Disclaimer - my memory may be too foggy to remember similar systems in the past, let alone at this scale. So corrections or other examples welcome.
Something I’ve especially noticed with TWW is Blizzard showing, and should continue to show, the supposed/relative the strength and rarity of various enemies through in game content and play rather than them just telling us, adding a little more immersion to our play throughs.
What do I exactly mean by this? Throughout TWW questing we’ve had a greater variety in the archetypes of enemies we face. The ‘new’ one I’ve noticed typically path between other generic mobs or are placed precariously between them adding another level of danger. Their health and damage pools are larger, and typically have more dangerous abilities. Pulling one, if unprepared or too overconfident, can mean a wipe. They’re not rares, not elites, not explicit quest objectives, just plain NPCs with slightly higher pools of everything.
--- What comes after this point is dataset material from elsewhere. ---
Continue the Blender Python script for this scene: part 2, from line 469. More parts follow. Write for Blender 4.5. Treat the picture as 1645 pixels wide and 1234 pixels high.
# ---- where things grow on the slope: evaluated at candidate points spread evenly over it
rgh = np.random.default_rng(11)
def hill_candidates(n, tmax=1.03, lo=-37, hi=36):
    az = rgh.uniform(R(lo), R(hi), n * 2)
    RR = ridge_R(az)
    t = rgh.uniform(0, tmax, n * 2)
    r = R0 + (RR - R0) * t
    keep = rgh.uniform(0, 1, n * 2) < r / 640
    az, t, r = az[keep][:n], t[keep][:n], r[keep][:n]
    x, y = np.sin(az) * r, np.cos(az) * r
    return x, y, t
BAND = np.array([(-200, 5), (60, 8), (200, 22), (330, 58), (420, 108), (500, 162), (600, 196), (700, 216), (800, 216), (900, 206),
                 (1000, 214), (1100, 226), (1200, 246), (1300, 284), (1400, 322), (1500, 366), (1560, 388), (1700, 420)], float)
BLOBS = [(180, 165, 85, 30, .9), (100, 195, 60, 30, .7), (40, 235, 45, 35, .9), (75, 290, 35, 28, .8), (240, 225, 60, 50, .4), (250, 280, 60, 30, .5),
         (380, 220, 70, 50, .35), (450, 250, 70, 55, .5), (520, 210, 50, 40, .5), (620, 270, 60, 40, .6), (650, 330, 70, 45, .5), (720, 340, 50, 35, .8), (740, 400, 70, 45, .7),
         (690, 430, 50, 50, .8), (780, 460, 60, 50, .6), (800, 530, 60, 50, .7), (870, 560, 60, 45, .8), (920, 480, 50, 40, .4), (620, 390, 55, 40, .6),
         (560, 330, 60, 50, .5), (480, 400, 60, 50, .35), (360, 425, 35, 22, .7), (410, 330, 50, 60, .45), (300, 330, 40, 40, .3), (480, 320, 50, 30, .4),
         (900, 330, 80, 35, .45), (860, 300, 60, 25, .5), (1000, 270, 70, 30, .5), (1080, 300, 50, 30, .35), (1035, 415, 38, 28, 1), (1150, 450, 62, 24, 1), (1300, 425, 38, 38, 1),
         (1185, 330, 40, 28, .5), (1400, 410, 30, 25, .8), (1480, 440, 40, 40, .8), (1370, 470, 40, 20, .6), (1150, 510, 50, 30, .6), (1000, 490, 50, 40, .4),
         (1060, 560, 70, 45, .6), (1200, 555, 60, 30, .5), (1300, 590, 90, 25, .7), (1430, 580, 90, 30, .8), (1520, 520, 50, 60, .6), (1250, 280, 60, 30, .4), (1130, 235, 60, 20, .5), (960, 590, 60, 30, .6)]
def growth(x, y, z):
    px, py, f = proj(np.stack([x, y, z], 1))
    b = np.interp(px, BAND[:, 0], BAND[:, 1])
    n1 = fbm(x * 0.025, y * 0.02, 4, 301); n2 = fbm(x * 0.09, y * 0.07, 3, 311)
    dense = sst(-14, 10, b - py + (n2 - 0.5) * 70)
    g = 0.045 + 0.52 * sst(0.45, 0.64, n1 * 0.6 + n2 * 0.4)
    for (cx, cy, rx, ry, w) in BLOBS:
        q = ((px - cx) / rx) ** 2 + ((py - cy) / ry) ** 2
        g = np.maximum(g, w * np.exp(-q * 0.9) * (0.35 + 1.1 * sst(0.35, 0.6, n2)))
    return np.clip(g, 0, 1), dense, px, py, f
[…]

To me, this is a great example of story telling within with this medium. It showcases a level of relative strength, prestige, and rarity of the enemies you encounter, it also tells you a bit about a factions hierarchy. It adds flavor.
What is an example of this? How this translates into narrative? In what got me noticing the most was Azj-Kahet. Three instances here:
- City of Threads - more obvious, and very similar to Suramar, are the elite/leader ascended looking to sniff you out. Elites are elites of course, but there are non-elite pathing ascended in The Transformatory who still pack a punch and getting a bit too close can be a slip up. These specific enemies still only make up a minority, fitting them into this category.
- Siegehold - Very similar to the above, little more needs to be said.
- Rak-Zakaz - Kaheti Overseers, 4 legged, 4 armed, tall, leader like nerubians, pacing between the skirmishers and other enemies. These are the ones that really got me thinking. While not particularly dangerous, still a nice flavored touch.
It shows diversity, it shows strength, you experience danger, you are humbled in a way from being the world saving hero you are now, to an everyday* schmuck who has to watch their surrounds. You can’t just pull everything and, blow some CDs, and win. Obviously this changes as we progress, but bare with me here/focus on launch.
This can/should be extended to the rest of the enemies and factions we come into contact with using a mix of general lore and some old RTS designs. We shouldnt be running into mass quest fodder mobs of Blood Knights, tauren braves, 7th Legion, etc. That tauren brave (or really any tauren) in the middle of peons and orc grunts should give you pause. Mr. Beef has 3x the health pool and hits like a brick with an AOE stun. We can replace grunts with footmen and Mr Beef with a paladin blue side. We should see 3 footman (generic full on enemy units, not tiny swarm ones) trying to take on one brave, and still possibly losing. Every 7th Legion unit should have elite status because they are, supposedly, Stormwind/the Alliances elite. Lets showcase the difference between the Deathguard (Forsaken’s generic soldier) and the Dreadguard (the Forsaken’s elite soldier). The list can go on.
This also requires selectively and properly using a lot of the above mentions. The 7th Legion should not be everywhere, nor should the Dreadguard. We know Blizzard does not care about numbers, but there should not be entire armies of Blood Knights or dreanei Vindicators that just get wiped out by murder hobos. There is hardly a handful of either left, they’re not out there dime a dozen. Blood Knights too only allowed a finite amount of members, requiring killing a member to gain their insignia (though it is stated they no longer practice this, I’ve found no direct source on it). Just to say, probably shouldnt see a legion of them getting mowed down every other patch.
Of course all this requires some delicate balancing of numbers to get that feeling of danger and prestige, but changing a 1 to a 2, or adding a 0, is far easier than rewriting the whole script.
These of course aren’t hard and fast rules, but examples as to how they can, and should, continue to showcase story telling through game play.